Begin

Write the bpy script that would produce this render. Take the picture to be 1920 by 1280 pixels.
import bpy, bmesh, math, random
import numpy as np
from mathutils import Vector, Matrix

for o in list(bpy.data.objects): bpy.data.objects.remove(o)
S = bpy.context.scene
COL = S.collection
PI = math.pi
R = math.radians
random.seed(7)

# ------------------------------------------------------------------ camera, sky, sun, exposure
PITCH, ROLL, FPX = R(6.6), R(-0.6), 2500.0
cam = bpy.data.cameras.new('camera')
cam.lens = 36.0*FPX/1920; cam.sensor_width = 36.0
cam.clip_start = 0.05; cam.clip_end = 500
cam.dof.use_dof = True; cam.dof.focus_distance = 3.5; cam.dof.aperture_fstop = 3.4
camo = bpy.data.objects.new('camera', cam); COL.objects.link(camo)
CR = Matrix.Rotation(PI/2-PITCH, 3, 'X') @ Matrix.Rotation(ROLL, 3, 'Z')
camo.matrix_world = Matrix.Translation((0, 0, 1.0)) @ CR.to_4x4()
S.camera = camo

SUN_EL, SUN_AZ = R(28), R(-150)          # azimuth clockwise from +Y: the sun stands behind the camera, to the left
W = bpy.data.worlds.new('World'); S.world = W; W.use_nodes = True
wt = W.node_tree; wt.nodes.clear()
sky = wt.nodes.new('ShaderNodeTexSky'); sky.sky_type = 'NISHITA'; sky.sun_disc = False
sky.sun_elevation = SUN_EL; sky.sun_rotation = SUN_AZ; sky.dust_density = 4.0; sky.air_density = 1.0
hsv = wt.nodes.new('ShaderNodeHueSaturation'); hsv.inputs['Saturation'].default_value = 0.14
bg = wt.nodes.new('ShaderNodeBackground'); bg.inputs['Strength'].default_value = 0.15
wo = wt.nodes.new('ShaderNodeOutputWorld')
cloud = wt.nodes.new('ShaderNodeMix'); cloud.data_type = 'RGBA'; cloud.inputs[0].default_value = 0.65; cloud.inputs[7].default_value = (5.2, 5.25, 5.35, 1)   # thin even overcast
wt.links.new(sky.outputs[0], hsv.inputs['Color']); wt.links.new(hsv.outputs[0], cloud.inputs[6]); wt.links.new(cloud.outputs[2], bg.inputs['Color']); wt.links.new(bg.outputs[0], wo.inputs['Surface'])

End

Short problem -
Restate the whole of the material exactly.

Task output -
Write the bpy script that would produce this render. Take the picture to be 1920 by 1280 pixels.
import bpy, bmesh, math, random
import numpy as np
from mathutils import Vector, Matrix

for o in list(bpy.data.objects): bpy.data.objects.remove(o)
S = bpy.context.scene
COL = S.collection
PI = math.pi
R = math.radians
random.seed(7)

# ------------------------------------------------------------------ camera, sky, sun, exposure
PITCH, ROLL, FPX = R(6.6), R(-0.6), 2500.0
cam = bpy.data.cameras.new('camera')
cam.lens = 36.0*FPX/1920; cam.sensor_width = 36.0
cam.clip_start = 0.05; cam.clip_end = 500
cam.dof.use_dof = True; cam.dof.focus_distance = 3.5; cam.dof.aperture_fstop = 3.4
camo = bpy.data.objects.new('camera', cam); COL.objects.link(camo)
CR = Matrix.Rotation(PI/2-PITCH, 3, 'X') @ Matrix.Rotation(ROLL, 3, 'Z')
camo.matrix_world = Matrix.Translation((0, 0, 1.0)) @ CR.to_4x4()
S.camera = camo

SUN_EL, SUN_AZ = R(28), R(-150)          # azimuth clockwise from +Y: the sun stands behind the camera, to the left
W = bpy.data.worlds.new('World'); S.world = W; W.use_nodes = True
wt = W.node_tree; wt.nodes.clear()
sky = wt.nodes.new('ShaderNodeTexSky'); sky.sky_type = 'NISHITA'; sky.sun_disc = False
sky.sun_elevation = SUN_EL; sky.sun_rotation = SUN_AZ; sky.dust_density = 4.0; sky.air_density = 1.0
hsv = wt.nodes.new('ShaderNodeHueSaturation'); hsv.inputs['Saturation'].default_value = 0.14
bg = wt.nodes.new('ShaderNodeBackground'); bg.inputs['Strength'].default_value = 0.15
wo = wt.nodes.new('ShaderNodeOutputWorld')
cloud = wt.nodes.new('ShaderNodeMix'); cloud.data_type = 'RGBA'; cloud.inputs[0].default_value = 0.65; cloud.inputs[7].default_value = (5.2, 5.25, 5.35, 1)   # thin even overcast
wt.links.new(sky.outputs[0], hsv.inputs['Color']); wt.links.new(hsv.outputs[0], cloud.inputs[6]); wt.links.new(cloud.outputs[2], bg.inputs['Color']); wt.links.new(bg.outputs[0], wo.inputs['Surface'])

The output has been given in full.